Transportation Law

Ted Agniel, Esquire

Rulemaking of the Federal Motor Carrier Safety Administration (FMCSA) on Hours of Service (HOS) is upheld, with the exception of the 30 minute break requirement for short-haul drivers.  American Trucking Associations, Inc. v. Federal Motor Carrier Safety Administration, 2013 WL 3956992 (C.A. D.C. August 2, 2013)

The American Trucking Associations (ATA) and various public interest organizations filed suit against the FMCSA contesting the FMCSA’s new HOS rules.  The ATA claimed the rules are overly restrictive and costly.  The public interest organizations and individual truck drivers claimed the rules were not sufficiently protective of public safety.   The new rules added “several new safety enhancing provisions”:

30-Minute Off-Duty Break, which bars truckers from driving past 8 hours unless they have had an off-duty break of at least 30 minutes;

Once-Per-Week Restriction, which permits truckers to invoke the “34 hour re-start provision” only once every 168 hours (or 7 days); and

Two-Night Requirement, which also mandates that the 34 hour restart include two blocks of time from 1:00 a.m. to 5:00 a.m.

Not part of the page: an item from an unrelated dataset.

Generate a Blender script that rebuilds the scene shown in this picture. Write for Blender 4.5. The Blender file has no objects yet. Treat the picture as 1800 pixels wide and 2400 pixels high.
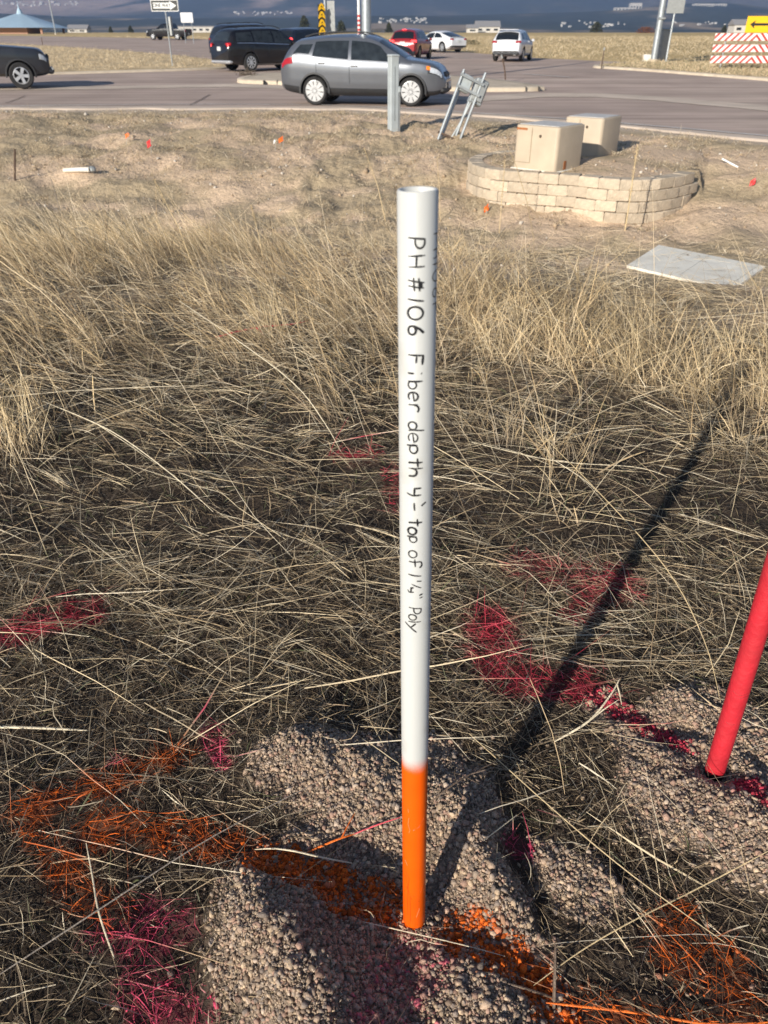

The U.S. Court of Appeals for the D.C. Circuit took a “highly deferential” approach to the FMCSA’s rule making.  It upheld the new rules with the exception of the 30-Minute Off Duty Break as applied to short-haul drivers.   Noting that “short-haul trucking work has far more in common with other occupations than it does with regional or long-haul trucking,” the court stated that the FMCSA’s “2011 Final Rule contains not one word justifying the agency’s decision to apply the new requirement to the unique context of short-haul operations.”  The court therefore granted the ATA’s petition in part and vacated that part of the new rule concerning the 30-Minute Off-Duty Break for short-haul drivers.